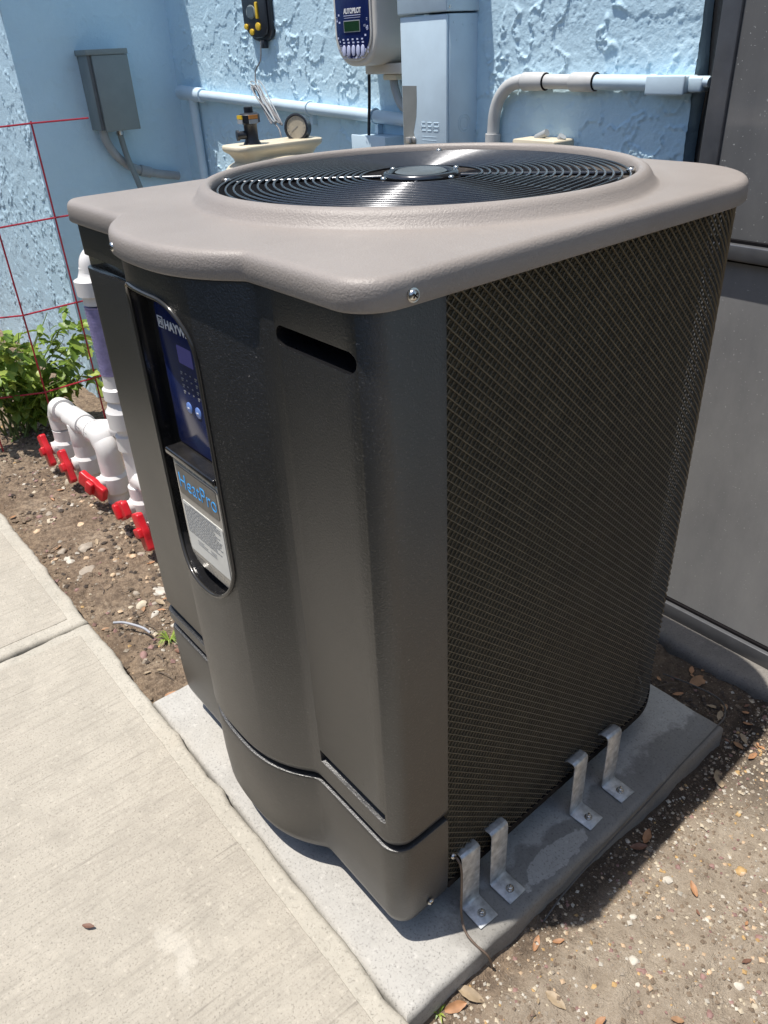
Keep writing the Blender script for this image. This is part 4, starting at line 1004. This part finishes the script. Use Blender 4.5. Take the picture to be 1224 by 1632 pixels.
# red handles: each lies against its own valve
def handle(loc, rot):
    root = empty('valve_handle', loc, '', 'valve handle', 'red handles of the pipe valves')
    base = ORG[root.name] = Vector((0, 0, 0))
    fl_ = [(-0.056, -0.018), (-0.050, -0.026), (-0.020, -0.025), (-0.009, -0.029), (0.009, -0.029), (0.020, -0.025), (0.050, -0.026), (0.056, -0.018), (0.056, 0.018), (0.050, 0.026), (0.020, 0.025), (0.009, 0.029), (-0.009, 0.029), (-0.020, 0.025), (-0.050, 0.026), (-0.056, 0.018)]
    m = MB(); m.prism(fl_, XZ, -0.015, 0.005); m.build('grip', M_RED, root, bevel=0.004, seg=3)
    m = MB(); m.prism(rrect(-0.014, -0.0225, 0.014, 0.0225, 0.006), XZ, -0.026, -0.012); m.build('rib', M_RED, root, bevel=0.003, seg=2)
    m = MB(); m.lathe([(0.017, -0.004), (0.017, 0.016)], (0, 0, 0), (0, 1, 0), 16); m.build('collar', M_RED, root)
    root.location = loc; root.rotation_euler = rot; ORG[root.name] = Vector(loc); return root
h0 = None
HL = ['red valve handle farthest left, tilted upright', 'second red valve handle from the left, tilted upright', 'third red valve handle from the left, turned short end on', 'fourth red valve handle from the left, lying nearly flat', 'red valve handle nearest the heat pump, tilted upright']
HA = [62, 62, 25, -28, 66]
for k, (x, y) in enumerate(PYV):
    loc = (x, y-0.066, 0.122); rot = (0, R(HA[k]), R((0, 0, 18, 0, 0)[k]))
    if h0 is None: h0 = handle(loc, rot); o = h0
    else: o = copy_tree(h0, loc, rot)
    o['label'] = HL[k]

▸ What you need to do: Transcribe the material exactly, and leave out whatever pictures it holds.

▸ Result of this task:
Keep writing the Blender script for this image. This is part 4, starting at line 1004. This part finishes the script. Use Blender 4.5. Take the picture to be 1224 by 1632 pixels.
# red handles: each lies against its own valve
def handle(loc, rot):
    root = empty('valve_handle', loc, '', 'valve handle', 'red handles of the pipe valves')
    base = ORG[root.name] = Vector((0, 0, 0))
    fl_ = [(-0.056, -0.018), (-0.050, -0.026), (-0.020, -0.025), (-0.009, -0.029), (0.009, -0.029), (0.020, -0.025), (0.050, -0.026), (0.056, -0.018), (0.056, 0.018), (0.050, 0.026), (0.020, 0.025), (0.009, 0.029), (-0.009, 0.029), (-0.020, 0.025), (-0.050, 0.026), (-0.056, 0.018)]
    m = MB(); m.prism(fl_, XZ, -0.015, 0.005); m.build('grip', M_RED, root, bevel=0.004, seg=3)
    m = MB(); m.prism(rrect(-0.014, -0.0225, 0.014, 0.0225, 0.006), XZ, -0.026, -0.012); m.build('rib', M_RED, root, bevel=0.003, seg=2)
    m = MB(); m.lathe([(0.017, -0.004), (0.017, 0.016)], (0, 0, 0), (0, 1, 0), 16); m.build('collar', M_RED, root)
    root.location = loc; root.rotation_euler = rot; ORG[root.name] = Vector(loc); return root
h0 = None
HL = ['red valve handle farthest left, tilted upright', 'second red valve handle from the left, tilted upright', 'third red valve handle from the left, turned short end on', 'fourth red valve handle from the left, lying nearly flat', 'red valve handle nearest the heat pump, tilted upright']
HA = [62, 62, 25, -28, 66]
for k, (x, y) in enumerate(PYV):
    loc = (x, y-0.066, 0.122); rot = (0, R(HA[k]), R((0, 0, 18, 0, 0)[k]))
    if h0 is None: h0 = handle(loc, rot); o = h0
    else: o = copy_tree(h0, loc, rot)
    o['label'] = HL[k]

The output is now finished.